Jarlsberg's wide availability and mild flavor make it the best emergency option. It will not match Gruyère's complexity, but it melts properly and tastes good in any baked dish.
For wine pairing guidance with your chosen substitute, the same high-acid white wines that work with Gruyère also complement Comté, Emmental, and Beaufort on a cheese board. Soft French cheeses follow different pairing rules entirely.
Gruyère Substitutes FAQ
These are the questions we receive most about replacing Gruyère in cooking.
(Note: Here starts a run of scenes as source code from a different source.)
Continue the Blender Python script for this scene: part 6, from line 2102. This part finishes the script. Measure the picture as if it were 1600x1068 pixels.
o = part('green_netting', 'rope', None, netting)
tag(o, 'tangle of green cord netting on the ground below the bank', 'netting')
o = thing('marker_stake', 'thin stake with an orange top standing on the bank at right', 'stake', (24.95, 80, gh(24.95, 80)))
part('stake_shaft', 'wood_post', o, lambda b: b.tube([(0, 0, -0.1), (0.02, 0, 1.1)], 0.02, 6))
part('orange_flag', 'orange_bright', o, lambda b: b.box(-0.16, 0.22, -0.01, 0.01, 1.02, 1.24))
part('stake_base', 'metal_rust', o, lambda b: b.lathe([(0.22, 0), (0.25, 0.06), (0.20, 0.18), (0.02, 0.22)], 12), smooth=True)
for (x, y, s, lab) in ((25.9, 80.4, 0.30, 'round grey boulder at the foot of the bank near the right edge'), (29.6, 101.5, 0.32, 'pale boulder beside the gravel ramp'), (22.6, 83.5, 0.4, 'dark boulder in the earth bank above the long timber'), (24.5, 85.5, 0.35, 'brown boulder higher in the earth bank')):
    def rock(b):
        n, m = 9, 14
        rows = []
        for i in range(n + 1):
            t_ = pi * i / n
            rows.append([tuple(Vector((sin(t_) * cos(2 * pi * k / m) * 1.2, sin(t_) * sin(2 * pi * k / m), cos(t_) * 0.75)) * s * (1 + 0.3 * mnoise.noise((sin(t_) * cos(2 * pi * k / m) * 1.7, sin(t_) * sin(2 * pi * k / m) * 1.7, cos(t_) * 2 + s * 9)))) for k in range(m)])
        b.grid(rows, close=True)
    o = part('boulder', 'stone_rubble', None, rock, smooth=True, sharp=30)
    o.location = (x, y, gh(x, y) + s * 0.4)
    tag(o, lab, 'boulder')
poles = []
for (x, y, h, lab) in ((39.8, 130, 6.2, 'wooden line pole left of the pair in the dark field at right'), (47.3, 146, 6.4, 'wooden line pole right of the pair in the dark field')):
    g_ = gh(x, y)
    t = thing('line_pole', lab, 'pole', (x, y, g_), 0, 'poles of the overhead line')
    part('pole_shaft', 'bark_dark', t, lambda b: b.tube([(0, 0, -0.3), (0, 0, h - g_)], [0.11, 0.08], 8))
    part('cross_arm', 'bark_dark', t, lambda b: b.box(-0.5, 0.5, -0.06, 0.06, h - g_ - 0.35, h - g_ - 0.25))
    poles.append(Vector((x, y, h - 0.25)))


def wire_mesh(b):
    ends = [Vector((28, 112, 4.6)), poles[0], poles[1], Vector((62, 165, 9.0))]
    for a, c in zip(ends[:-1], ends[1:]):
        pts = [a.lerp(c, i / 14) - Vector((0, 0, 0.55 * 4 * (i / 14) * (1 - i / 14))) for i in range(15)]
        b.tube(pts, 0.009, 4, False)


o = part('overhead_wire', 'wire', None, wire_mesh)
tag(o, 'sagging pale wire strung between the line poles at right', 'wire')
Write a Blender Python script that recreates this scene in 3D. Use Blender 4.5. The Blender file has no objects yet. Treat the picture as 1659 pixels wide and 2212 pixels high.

Comté is the best substitute for Gruyère in French onion soup. It has the same alpine origin, identical melt behavior, and a nutty flavor profile that works under the broiler without separating or burning. Use the same weight you would use of Gruyère. Emmental is the next best option if Comté is not available.
Generic Swiss cheese sold at most US supermarkets is usually Emmental or an Emmental-style cheese. It works as a Gruyère substitute in cooked applications at a 1:1 ratio. The flavor is milder and less complex, but the melt behavior is very similar. For cheese boards and raw eating, the flavor gap is more noticeable.
They are not the same cheese, but they share a mountain tradition and similar production methods. Gruyère is Swiss, made in the canton of Fribourg, and carries AOP certification. Comté is French, made in the Jura, and carries its own AOP. Both are aged alpine cow's milk cheeses with nutty, complex flavors. Young versions taste very similar.
Comté and Jarlsberg are the best substitutes for Gruyère in quiche. Both melt at the gentle temperatures of a baked custard without becoming rubbery or grainy. Jarlsberg's mild, slightly sweet flavor works well with egg-based fillings. Use a 1:1 ratio for either.
The closest dairy-free option is an aged cashew-based cheese, which replicates the fat content and melt behavior better than coconut-oil alternatives. For fondue, dairy-free substitutes rarely hold emulsion at the required temperatures. For baked gratins, a cashew-based aged cheese melts adequately if used alongside a plant-based cream sauce.